MAD's Greatest Artists: The Completely MAD Don Martin


Above: a set of stamps from the Fall 1975 Mad Special (which I bought in downtown Lawrence, KS back in the day) by the late, great Don Martin, reprinted in THE COMPLETELY MAD DON MARTIN. Is his family compensated for this?

To have a collection of all of the cartoon work that Don Martin ever did for MAD Magazine would be wonderful, right? All of us fans would shout, "Thank you, God!" just like the Lucky Boy character in Animal House when blonde Babs Jansen hurtles thru his window, landing on his bed. This is an unexpected fulfillment of a want we got!

And it's here, in a fancy schmancy 2 volume, slip cased edition on better paper than Gaines ever thought of buying, with photos and extras from MAD's Usual Gang of Idiots.

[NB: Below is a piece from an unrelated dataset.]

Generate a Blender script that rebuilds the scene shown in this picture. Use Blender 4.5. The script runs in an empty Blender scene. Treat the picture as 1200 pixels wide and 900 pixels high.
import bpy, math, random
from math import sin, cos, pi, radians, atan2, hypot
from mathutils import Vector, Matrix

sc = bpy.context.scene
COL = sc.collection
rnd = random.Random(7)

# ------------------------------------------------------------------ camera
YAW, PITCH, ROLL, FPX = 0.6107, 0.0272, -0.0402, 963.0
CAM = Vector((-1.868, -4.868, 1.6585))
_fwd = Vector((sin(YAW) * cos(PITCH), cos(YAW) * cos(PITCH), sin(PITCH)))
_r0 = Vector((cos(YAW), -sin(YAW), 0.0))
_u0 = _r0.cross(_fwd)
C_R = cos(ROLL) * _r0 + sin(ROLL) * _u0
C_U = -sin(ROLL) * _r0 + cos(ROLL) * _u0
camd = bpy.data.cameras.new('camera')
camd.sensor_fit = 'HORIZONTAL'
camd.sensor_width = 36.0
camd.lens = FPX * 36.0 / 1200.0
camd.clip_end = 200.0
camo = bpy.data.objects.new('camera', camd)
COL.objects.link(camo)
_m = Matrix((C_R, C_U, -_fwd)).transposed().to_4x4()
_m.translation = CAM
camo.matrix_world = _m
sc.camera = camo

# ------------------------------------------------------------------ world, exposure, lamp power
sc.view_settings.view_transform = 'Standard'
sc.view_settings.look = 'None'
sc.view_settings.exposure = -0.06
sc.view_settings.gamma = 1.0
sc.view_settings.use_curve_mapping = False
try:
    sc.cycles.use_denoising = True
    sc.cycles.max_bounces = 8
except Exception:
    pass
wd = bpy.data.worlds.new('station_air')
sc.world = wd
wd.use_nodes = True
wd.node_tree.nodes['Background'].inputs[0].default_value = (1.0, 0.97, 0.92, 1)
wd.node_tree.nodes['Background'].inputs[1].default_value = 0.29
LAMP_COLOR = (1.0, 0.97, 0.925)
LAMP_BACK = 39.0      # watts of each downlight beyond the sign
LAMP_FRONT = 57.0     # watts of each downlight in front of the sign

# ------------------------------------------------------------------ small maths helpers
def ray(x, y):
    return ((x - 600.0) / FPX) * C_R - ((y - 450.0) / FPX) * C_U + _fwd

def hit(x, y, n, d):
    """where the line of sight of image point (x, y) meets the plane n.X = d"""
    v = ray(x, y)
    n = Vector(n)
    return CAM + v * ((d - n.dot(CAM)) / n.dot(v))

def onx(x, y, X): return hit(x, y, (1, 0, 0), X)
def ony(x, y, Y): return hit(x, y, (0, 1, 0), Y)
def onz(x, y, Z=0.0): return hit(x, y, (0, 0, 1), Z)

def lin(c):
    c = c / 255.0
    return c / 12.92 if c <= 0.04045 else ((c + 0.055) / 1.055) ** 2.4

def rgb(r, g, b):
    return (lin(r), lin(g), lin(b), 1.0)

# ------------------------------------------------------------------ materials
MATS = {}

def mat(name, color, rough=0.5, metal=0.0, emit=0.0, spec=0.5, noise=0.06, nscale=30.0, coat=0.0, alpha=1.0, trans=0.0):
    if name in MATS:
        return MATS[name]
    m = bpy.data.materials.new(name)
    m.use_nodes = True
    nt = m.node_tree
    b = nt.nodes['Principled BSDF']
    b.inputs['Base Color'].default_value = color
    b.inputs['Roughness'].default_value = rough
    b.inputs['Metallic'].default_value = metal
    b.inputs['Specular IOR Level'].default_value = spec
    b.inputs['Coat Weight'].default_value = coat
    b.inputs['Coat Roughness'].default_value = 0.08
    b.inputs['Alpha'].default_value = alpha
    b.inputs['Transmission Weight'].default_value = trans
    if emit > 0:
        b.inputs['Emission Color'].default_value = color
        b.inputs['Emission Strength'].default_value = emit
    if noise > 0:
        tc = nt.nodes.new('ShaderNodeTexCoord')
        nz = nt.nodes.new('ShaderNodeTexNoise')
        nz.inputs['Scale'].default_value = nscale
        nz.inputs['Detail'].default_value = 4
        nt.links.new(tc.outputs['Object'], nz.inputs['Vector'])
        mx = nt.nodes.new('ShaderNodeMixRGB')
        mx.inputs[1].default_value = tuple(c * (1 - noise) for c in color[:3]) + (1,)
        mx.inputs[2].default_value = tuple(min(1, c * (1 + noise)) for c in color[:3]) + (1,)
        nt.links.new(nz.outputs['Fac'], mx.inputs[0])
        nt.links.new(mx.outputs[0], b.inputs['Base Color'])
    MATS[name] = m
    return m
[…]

THE COMPLETELY MAD DON MARTIN set, which retails for $150 (but can be bought for under $100 from discount places), has all of Martin's cartoon work from 1957 to 1987. Yeah, another grand hardcover set, like the now precedent setting slipcased FAR SIDE, and the CALVIN & HOBBES collections. The place that put the book together is the same place that did the C&H collection.

Martin left MAD in the 1980s over a dispute about money and rights. Mr. Martin has since passed away. Twenty years later, I wonder: is Time Warner cutting a check to the man's family?

If I'm buying it, without the cartoonist's family getting a serious cut, I am making a statement with my purchase that this is all just peachy keen.

If all of the dough is going into Running Press' pockets and Time Warner's, then I would rather not help. This isn't an indictment on the idea of the book. It's a grand idea for a book! And it was wonderful to read at Craig Yoe's Arflovers blog, in his interview with Running Press publisher Jon Anderson, that it's sold out, with no chance of a reprint pre-Holiday season.

But I haven't read anything to assure me that the creator's heirs are seeing money.

As I wrote earlier this year, PLAYBOY and NATIONAL LAMPOON are putting out complete DVD editions of their mags without compensating the people who actually created the content. If that's the future of content providers like me, then I won't support that. Nope. No sir. No, thank you -- God, or Time Warner. No thank you!